I have been using Vista for getting on for a year now. My overwhelming impression of the operating system is that it is unusably slow. Everything I read about it on the web is that is has some wonderfully clever technology to make it run faster.
I tried various performance tweaks. I have two gigabytes of RAM, which should be enough, but I put in a fast USB memory device to give my system a 'turbo boost', i.e. an extra (solid state) disk to hold the sectors cached by superfetch. None of this made any appreciable differerence and my system ran unusably slowly.
Finally I decided to bite the bullet and disable Superfetch all together (I used these instructions). This had the most astonishing impact on the performance of my system.
I do not know why superfetch does not work for me. "Your Mileage May Vary" as they used to say, but for me the impact of setting a byte in the registry from value 3 to value 0 has made an astonishing difference.
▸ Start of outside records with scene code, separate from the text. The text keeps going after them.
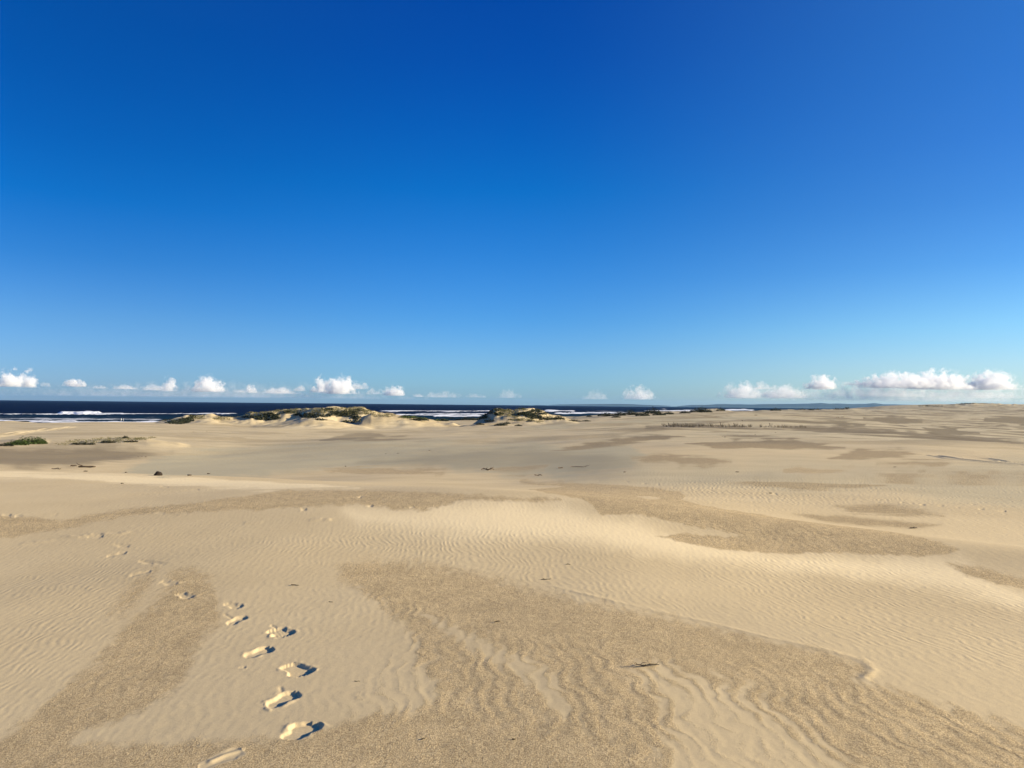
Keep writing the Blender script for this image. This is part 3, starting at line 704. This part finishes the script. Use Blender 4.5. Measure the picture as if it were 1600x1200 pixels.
# dense low bush on the left hummock
G1 = 'bushes on the left hummock'
plant('coastal_bush', 'leafy', 46, 693.5, 46, 14, 'largest dense green bush, crowning the sand hummock at the left edge', 'bush', G1)
plant('coastal_bush', 'leafy', 26, 695.5, 34, 10, 'smaller green bush sloping down the left side of the far left hummock', 'bush', G1)
plant('coastal_bush', 'leafy', 62, 693.5, 22, 12, 'small green bush at the right shoulder of the far left hummock', 'bush', G1)
plant('coastal_bush', 'dark', 9, 697, 26, 6, 'flat dark bush at the left foot of the far left hummock', 'bush', G1)
def cover(name, spots, n, kind, label, seed, size=(.6, 1.0)):
    """uncounted ground cover: tufts sown over areas of the sand; spots = (photo x, y, rx, ry)"""
    r = np.random.default_rng(seed); V = []; Fc = []; base = 0
    tot = sum(s[2] * s[3] for s in spots)
    for (cx, cy, rx, ry) in spots:
        m = max(3, int(n * rx * ry / tot))
        for k in range(m):
            a = r.uniform(0, 2 * math.pi); q = math.sqrt(r.uniform())
            p = hit(cx + rx * q * math.cos(a), cy + ry * q * math.sin(a))
            if p.y > 2500: continue
            sc = p.y / F
            w_ = r.uniform(*size) * sc * 3.4; h_ = r.uniform(*size) * sc * 2.4
            v, f = blades(7 if kind == 'grass' else 9, w_, w_ * .8, h_ * 1.2, (w_ * .10 if kind == 'grass' else w_ * .42), .7, int(r.integers(1e9)), True, kind != 'grass')
            v = v + np.array([p.x, p.y, p.z]); V.append(v); Fc.append(f + base); base += len(v)
    o = mesh_np(name, np.concatenate(V), np.concatenate(Fc), {'grass': M_OLIVE, 'dark': M_DARK, 'green': M_GREEN, 'dry': M_DRY}[kind], False)
    tag(o, label, None, None, 'stuff'); return o
cover('dune_grass', [(560,640,20,4),(570,644,24,4),(545,639,25,3),(600,649,18,3),(635,653,14,2),(660,655,12,1.5),(480,641,50,3),(430,644,40,3),(395,647,22,2.5),(355,652,22,1.5),(310,652,14,3),(520,646,40,3),(345,655,14,1.5)], 1500, 'grass', 'olive beach grass over the long left foredune', 1)
cover('dune_grass', [(790,645,12,6),(805,648,10,5),(785,640,8,3),(800,640,25,2),(815,656,20,2),(840,659,8,1.5),(755,653,10,3)], 600, 'grass', 'yellow green grass on the steep middle dune', 2)
cover('dune_grass', [(150,690,50,3),(190,686,45,2.5),(225,684.5,20,1.5),(100,694,14,1.5)], 330, 'grass', 'sparse grey green grass along the left hummock', 3)
DK = [(418,653,22,4),(425,648,14,2.5),(452,644,10,2),(475,648,16,2.5),(482,652,14,2),(510,640,10,2),(500,650,20,2),(535,645,20,3),(540,649,18,2.5),(556,653,8,3),(395,652,16,2),(500,656,10,1),(550,659,14,2)]
cover('dune_scrub', DK, 650, 'dark', 'dark low scrub patches over the long left foredune', 4)
cover('dune_scrub', [(278,660,18,3),(292,656,12,3),(255,656,12,1.5),(300,651,5,2.5)], 240, 'dark', 'dark scrub down the left end of the long foredune', 5)
cover('dune_scrub', [(752,651,10,3),(762,645,8,3),(775,640,7,3),(745,654,10,2),(778,647,7,3),(825,647,16,3.5),(835,652,12,3),(812,639,8,1.5),(838,642,10,2.5),(850,646,6,2)], 480, 'dark', 'dark scrub in the hollows of the steep middle dune', 6)
cover('dune_scrub', [(640,652,14,1.5),(660,654,10,1),(690,657,10,1)], 200, 'green', 'thin line of green scrub trailing right off the left foredune', 7)
cover('dune_scrub', [(1500,630.6,24,.5),(1455,634.6,20,.4)], 160, 'dark', 'thin dark bush line along the crests of the highest far dunes', 9, (.25, .5))
cover('dune_scrub', [(1150,639,10,.6),(1180,640,10,.6),(1210,640.5,12,.6),(1250,639,14,1),(1262,640,20,1),(1310,638.8,20,.7)], 110, 'dark', 'dark band of scrub beyond the far right sand', 8)
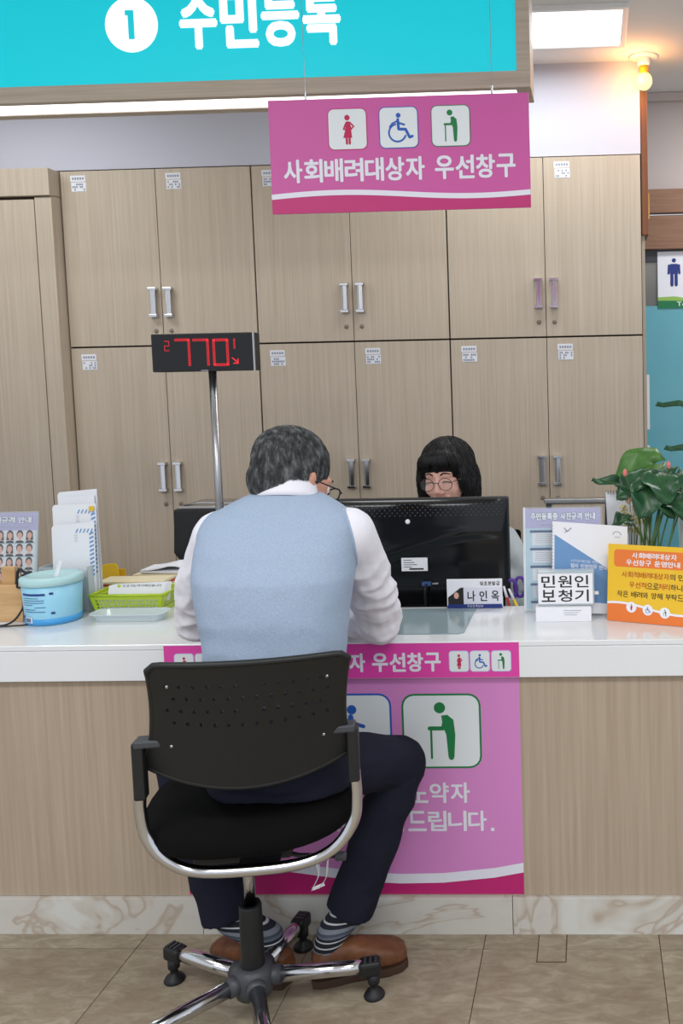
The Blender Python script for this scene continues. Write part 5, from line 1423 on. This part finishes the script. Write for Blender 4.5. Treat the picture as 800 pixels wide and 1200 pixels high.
# vest
def vest_fn(p, n):
    w = 1 - abs(noise.noise(V((p.x * 5, p.y * 5, p.z * 17)) + V((3, 1, 0)))) * 2
    low = max(0, min(1, (1.0 - p.z) / .2))
    return p + n * (.0055 * (w - .5) * low + .0035 * noise.noise(V((p.x * 9, p.y * 9, p.z * 6))) + .001 * noise.noise(p * 30))
b = MB(); torso(b, .007, .70, 1.205, 2.5)
for s, sh in ((-1, shL), (1, shR)): b.cap(V((SX + s * .10, 1.955, 1.125)), V((SX + s * .118, 1.955, 1.112)), .056, .057)
vs_ = blob(b, 'vest', 'vest', man, .0045, 5, fn=vest_fn, label='light blue sleeveless knit vest')
# ribbed armhole bands and hem
from mathutils.bvhtree import BVHTree
def tree(o):
    bm = bmesh.new(); bm.from_mesh(o.data); t_ = BVHTree.FromBMesh(bm); cs = [f.calc_center_median() for f in bm.faces]; bm.free(); return t_, cs
tv, cv_ = tree(vs_); tsh, _c = tree(sh_); moff = man.location
pairs = tv.overlap(tsh)
for s in (-1, 1):
    pts = [cv_[i] + moff for i, j in pairs]
    pts = [p for p in pts if s * (p.x - SX) > .085 and .90 < p.z < 1.21]
    if len(pts) > 60:
        cy_, cz_ = 1.955, 1.09; bins = [[] for _ in range(30)]
        for p in pts: bins[int((math.atan2(p.z - cz_, p.y - cy_) + PI) / (2 * PI) * 30) % 30].append(p)
        ring = [sum(b_, V((0, 0, 0))) / len(b_) for b_ in bins if b_]
        for _ in range(2): ring = [(ring[i - 1] + ring[i] * 2 + ring[(i + 1) % len(ring)]) / 4 for i in range(len(ring))]
        if len(ring) > 18: MB().tube(ring, .0042, 8, closed=True).build('armhole_rib', 'vest', vs_, smooth=True)
b = MB(); b.loft([((WX - .01, 1.895, z), (1, 0, 0), (0, 1, 0), .146 + g, .110 + g) for z, g in ((.690, 0), (.692, .003), (.722, .003), (.724, 0))], 36, 2.5); b.build('hem_rib', 'vest', vs_, smooth=True)
# trousers
b = MB(); torso(b, .006, .55, .80, 2.3)
b.ell((WX - .01, 1.90, .612), (.160, .120, .072), n=24, m=12)
for hp, kn, hm in ((hipL, knL, hmL), (hipR, knR, hmR)):
    m_ = hp.lerp(kn, .55) + V((0, 0, .004)); b.cap(hp, m_, .074, .070); b.cap(m_, kn, .070, .060)
    d = (hm - kn).normalized(); sx_ = V((1, 0, 0)) - d * d.x; sx_.normalize(); sy_ = d.cross(sx_)
    mid = kn.lerp(hm, .5) + V((0, -.012, 0))
    b.loft([(kn - d * .01, sx_, sy_, .058, .060), (kn.lerp(hm, .25) + V((0, -.008, 0)), sx_, sy_, .062, .064), (mid, sx_, sy_, .060, .060), (kn.lerp(hm, .8), sx_, sy_, .058, .056), (hm, sx_, sy_, .060, .056)], 24)
def trouser_fn(p, n):
    r = 1 - abs(noise.noise(V((p.x * 9, p.y * 9, p.z * 12)))) * 2
    return p + n * .006 * (r - .5)
blob(b, 'trousers', 'trousers', man, .005, 4, fn=trouser_fn, label='dark navy trousers')
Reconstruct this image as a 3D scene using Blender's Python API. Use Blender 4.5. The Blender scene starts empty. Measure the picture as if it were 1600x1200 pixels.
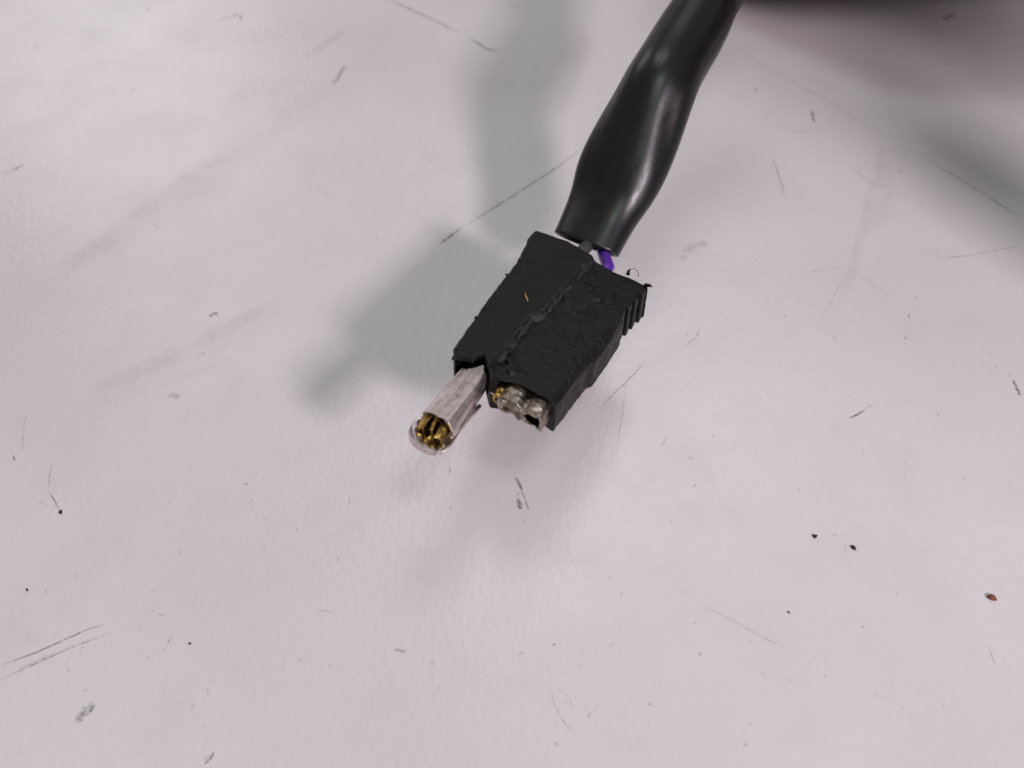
import bpy, math, random
import numpy as np
from mathutils import Vector

S = 0.001                     # all modelling below is in millimetres; the scene is in metres
sc = bpy.context.scene
col = sc.collection
rng = random.Random(7)

# ------------------------------------------------------------------ camera
FPX = 1500.0; TH = math.radians(55); H = 135.0
cF = np.array([0, math.cos(TH), -math.sin(TH)]); cU = np.array([0, math.sin(TH), math.cos(TH)])
cC = np.array([0, 0, H])
cam = bpy.data.cameras.new('camera'); co = bpy.data.objects.new('camera', cam); col.objects.link(co)
co.location = (0, 0, H * S); co.rotation_euler = (math.radians(90) - TH, 0, 0)
cam.sensor_width = 36; cam.lens = 36 * FPX / 1600
cam.clip_start = 0.005; cam.clip_end = 20
cam.dof.use_dof = True; cam.dof.focus_distance = 0.150; cam.dof.aperture_fstop = 20
sc.camera = co
sc.view_settings.view_transform = 'Standard'; sc.view_settings.look = 'None'
sc.view_settings.exposure = 0; sc.view_settings.gamma = 1

# ------------------------------------------------------------------ world and lamps
w = bpy.data.worlds.new('World'); sc.world = w; w.use_nodes = True
nt = w.node_tree; bg = nt.nodes['Background']
bg.inputs[0].default_value = (1.0, 0.95, 0.97, 1); bg.inputs[1].default_value = 0.22

def lamp(name, direction, dist, size, power, color, target=(0, 110, 10), size_y=None):
    l = bpy.data.lights.new(name, 'AREA'); o = bpy.data.objects.new(name, l); col.objects.link(o)
    d = Vector(direction).normalized(); o.location = (Vector(target) + d * dist) * S
    o.rotation_euler = d.to_track_quat('Z', 'Y').to_euler()
    l.size = size * S; l.energy = power; l.color = color
    if size_y: l.shape = 'RECTANGLE'; l.size_y = size_y * S
    return o
lamp('key_lamp', (0.547, -0.605, 0.578), 800, 105, 4.15, (1.0, 0.865, 0.955))
lamp('overhead_lamp', (0.20, -0.25, 0.94), 600, 112, 0.52, (0.84, 1.0, 0.86))
lamp('rear_ceiling_lamp', (0.10, 0.476, 0.888), 800, 256, 0.78, (1.0, 0.99, 1.0))
lamp('back_left_sheen_lamp', (-0.533, 0.90, 0.62), 650, 220, 0.46, (1.0, 0.93, 1.0))  # added lamp, lifts the sheen at the far left of the table

# ------------------------------------------------------------------ helpers
def ray(x, y): return cF + np.array([(x - 800) / FPX, 0, 0]) + cU * (600 - y) / FPX
def P(x, y, z=0.0):
    r = ray(x, y); return cC + r * ((z - H) / r[2])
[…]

I have a sneaky suspicion that it is because I have a *lot* of applications running the whole time. Certainly Word, Excel, IE7, Firefox, Safari, Nomadesk, Skype, MSN and so on and so on. Taskmanager informs me that I have 93 processes running. Other users I've observed seem to want to close applications when they've finished editing a document. My attitude is 'well, I'm going to edit another doc soon, or make further edits to the one that's already loaded; if the app is not used for a while it will be paged out anyway, so why would I bother to shut it down'. Maybe that's the wrong attitude. When it comes to Skype, YM, MSN messenger and Nomadesk.
Anyway, I'm too busy to make blog entries, but I just had to report this success as I've been searching for a way of making my Vista PC perform even approximately as fast as my XP machine for ages.
I am now tempted to switch off prefetch in Vista to see what happens.